• [YOUR GOAL]:
Pull every line containing "picture" from the entries.

Scene modeling code data:
◇ ◇ ◇ ◇

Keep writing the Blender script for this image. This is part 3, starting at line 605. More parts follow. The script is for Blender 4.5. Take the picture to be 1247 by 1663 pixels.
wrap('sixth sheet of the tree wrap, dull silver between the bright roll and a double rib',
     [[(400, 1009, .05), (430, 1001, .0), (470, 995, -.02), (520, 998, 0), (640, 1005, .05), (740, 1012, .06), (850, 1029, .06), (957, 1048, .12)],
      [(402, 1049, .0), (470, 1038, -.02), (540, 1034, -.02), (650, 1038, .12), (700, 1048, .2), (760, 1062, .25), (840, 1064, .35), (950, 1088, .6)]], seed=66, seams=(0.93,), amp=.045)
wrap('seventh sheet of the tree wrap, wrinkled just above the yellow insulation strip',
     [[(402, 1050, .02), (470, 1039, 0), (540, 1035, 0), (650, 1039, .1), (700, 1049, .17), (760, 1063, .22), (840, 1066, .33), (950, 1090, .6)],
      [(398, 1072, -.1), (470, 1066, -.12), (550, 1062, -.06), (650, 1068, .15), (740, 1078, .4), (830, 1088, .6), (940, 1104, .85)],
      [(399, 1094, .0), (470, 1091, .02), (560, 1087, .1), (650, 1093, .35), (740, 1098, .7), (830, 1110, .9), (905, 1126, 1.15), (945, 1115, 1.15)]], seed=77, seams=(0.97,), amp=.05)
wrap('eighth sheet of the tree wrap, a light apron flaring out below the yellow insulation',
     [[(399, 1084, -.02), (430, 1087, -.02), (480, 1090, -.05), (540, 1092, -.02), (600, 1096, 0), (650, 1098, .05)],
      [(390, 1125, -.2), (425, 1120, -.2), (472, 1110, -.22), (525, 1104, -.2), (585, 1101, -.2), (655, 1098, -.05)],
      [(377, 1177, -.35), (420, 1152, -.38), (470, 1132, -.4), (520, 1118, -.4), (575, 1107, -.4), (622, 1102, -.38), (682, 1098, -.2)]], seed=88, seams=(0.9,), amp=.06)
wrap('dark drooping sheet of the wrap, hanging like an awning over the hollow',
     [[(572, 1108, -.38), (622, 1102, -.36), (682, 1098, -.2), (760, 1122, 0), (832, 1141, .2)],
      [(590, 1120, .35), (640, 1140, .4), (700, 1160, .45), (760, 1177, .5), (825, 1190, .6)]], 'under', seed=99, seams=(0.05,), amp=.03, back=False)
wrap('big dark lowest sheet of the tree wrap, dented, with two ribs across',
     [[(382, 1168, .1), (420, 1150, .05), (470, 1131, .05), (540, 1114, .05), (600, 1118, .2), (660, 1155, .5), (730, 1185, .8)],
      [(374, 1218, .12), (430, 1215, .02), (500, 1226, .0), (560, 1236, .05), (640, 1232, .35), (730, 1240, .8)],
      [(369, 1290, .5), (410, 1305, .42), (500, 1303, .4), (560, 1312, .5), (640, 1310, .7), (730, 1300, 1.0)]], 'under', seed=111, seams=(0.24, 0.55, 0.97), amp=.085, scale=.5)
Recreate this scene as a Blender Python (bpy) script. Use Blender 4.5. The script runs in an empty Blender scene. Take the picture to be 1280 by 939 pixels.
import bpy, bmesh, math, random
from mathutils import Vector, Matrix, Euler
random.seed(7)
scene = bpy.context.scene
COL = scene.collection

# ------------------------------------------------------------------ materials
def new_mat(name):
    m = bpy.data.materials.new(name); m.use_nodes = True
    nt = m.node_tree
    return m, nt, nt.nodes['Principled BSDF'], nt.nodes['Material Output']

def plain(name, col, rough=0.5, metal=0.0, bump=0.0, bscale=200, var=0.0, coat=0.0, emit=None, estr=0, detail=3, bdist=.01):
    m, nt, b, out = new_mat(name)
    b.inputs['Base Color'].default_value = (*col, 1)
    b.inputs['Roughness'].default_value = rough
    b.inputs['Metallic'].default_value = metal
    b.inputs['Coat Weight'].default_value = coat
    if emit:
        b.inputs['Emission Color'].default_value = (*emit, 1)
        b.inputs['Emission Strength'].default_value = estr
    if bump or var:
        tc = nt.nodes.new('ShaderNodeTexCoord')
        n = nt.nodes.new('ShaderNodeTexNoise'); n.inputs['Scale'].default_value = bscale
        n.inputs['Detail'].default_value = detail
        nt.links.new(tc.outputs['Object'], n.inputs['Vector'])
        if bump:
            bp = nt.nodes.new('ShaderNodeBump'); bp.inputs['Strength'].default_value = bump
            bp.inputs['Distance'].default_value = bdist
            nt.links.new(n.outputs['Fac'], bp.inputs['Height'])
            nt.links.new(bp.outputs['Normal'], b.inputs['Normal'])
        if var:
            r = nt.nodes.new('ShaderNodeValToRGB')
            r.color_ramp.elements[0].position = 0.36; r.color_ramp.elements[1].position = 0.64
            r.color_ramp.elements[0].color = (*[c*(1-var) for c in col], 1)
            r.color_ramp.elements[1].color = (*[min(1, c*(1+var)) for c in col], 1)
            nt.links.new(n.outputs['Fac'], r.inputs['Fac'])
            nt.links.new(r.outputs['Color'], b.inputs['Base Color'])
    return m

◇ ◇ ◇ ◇

• [RESPONSE]:
Keep writing the Blender script for this image. This is part 3, starting at line 605. More parts follow. The script is for Blender 4.5. Take the picture to be 1247 by 1663 pixels.
Recreate this scene as a Blender Python (bpy) script. Use Blender 4.5. The script runs in an empty Blender scene. Take the picture to be 1280 by 939 pixels.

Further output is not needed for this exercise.